Ensuring a sufficient amount of clean, fresh water is available to stock is essential.

Two major factors will dictate if the current water system in place is fit for purpose or if modifications are required – the trough size and the flow rate of pipes.

Peak demand for water occurs at peak grazing time which, for dairy herds, is after each milking. Teagasc suggests that up to 50% of the daily water intake of a cow occurs in the three hours after each milking.

It is recommended that 10% of the herd is able to drink at the one time, with each cow requiring 450mm of trough space.

Typically, rectangular troughs have a greater perimeter-water capacity ratio compared to round or elliptical troughs.

A recommendation by Teagasc is for a trough capacity of nine litres/two gallons per cow, equating to a 900-litre or 300-gallon trough for a 150-cow herd.

To encourage drinking, cows should never be more than 250m from a trough, with troughs placed in the centre of paddocks for this reason and to encourage even graze-outs.

Troughs should be situated on an elevated, dry site, and due to the high traffic around them, it is preferential to have a hardcore/gravel base around troughs.

Not only will this prevent the area around troughs from becoming poached and waterlogged, but it will also prevent troughs from becoming unbalanced due to sinking into the top soil.

For other livestock types, a good rule of thumb is that for every 100kg of liveweight, an animal will drink approximately 15 litres of water per day.

For lactating ewes with lambs, this will result in a water intake of nine to 10 litres.
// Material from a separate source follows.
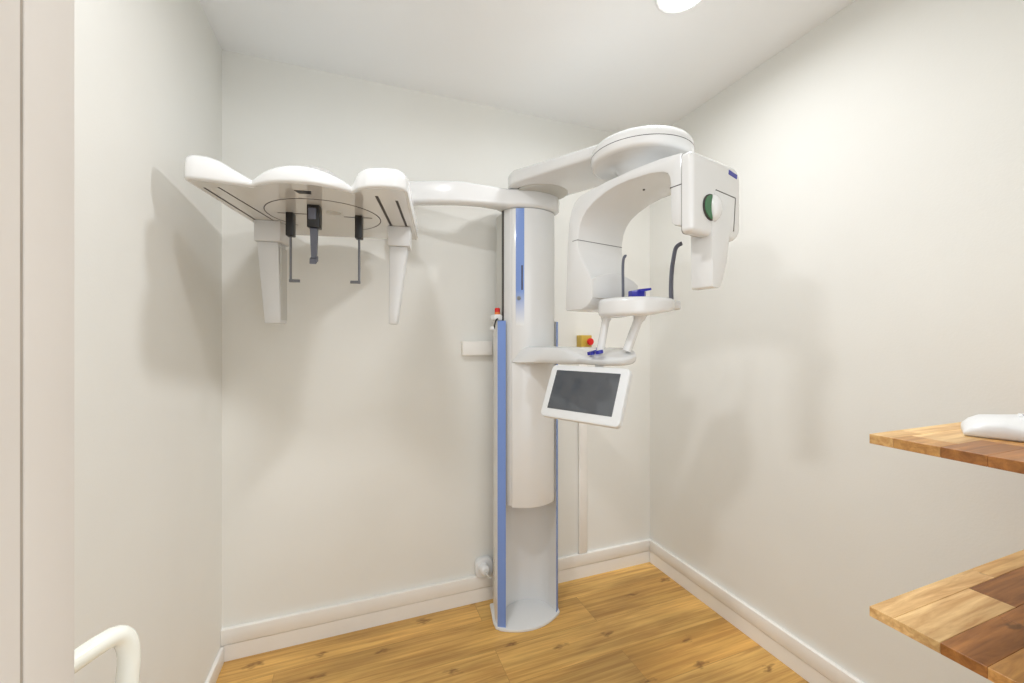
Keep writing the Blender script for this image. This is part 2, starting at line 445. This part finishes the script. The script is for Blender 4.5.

For drystock, a reduced rate of seven litres/LU can be used to calculate trough requirements, eg 25 suckler cows and calves= 25 cows @ 1.0LU + 25 calves @ 0.4LU x litres =245 litres/ 53.89 gallons.

Pipe diameter

A far more common issue with water supply on farms is inadequate pipe diameter resulting in poor flow capacity. As dairy herd sizes have increased, so too have milking platforms and the distance water must be piped.

The further the distance water has to travel through a pipe, the greater the loss of pressure due to friction between the water and the internal pipe surface.

For example, at a flow rate of 3m3 per hour (50 litre/min or 11 gallon/min) with a 32mm (1¼ inch) pipe, the pressure is reduced by 4.83PSI for every 100 metres of pipe.

To determine flow rate in a trough, lift the ball cock, empty a fixed amount (eg 50 litres) and time how long it takes the trough to refill. A simple calculation will show the litres per minute flow rate.

Where flow rate is inadequate, a larger diameter pipe can be installed. For herds with less than 150 cows, pipe diameter should be a minimum of 25mm (one inch), and for herds of 150 to 300 cows this should rise to 32mm minimum (1 ¼ inches).

A 40mm (1 ½ inch) pipe should be installed for herds greater than 300 cows.

Pipes carrying water with a high iron concentration can also have a buildup of iron causing a reduced flow rate, especially where the pressure per square inch (PSI) is lower than ideal. Where pipes are checked and found to have iron buildups, the likelihood is that they will have to be replaced.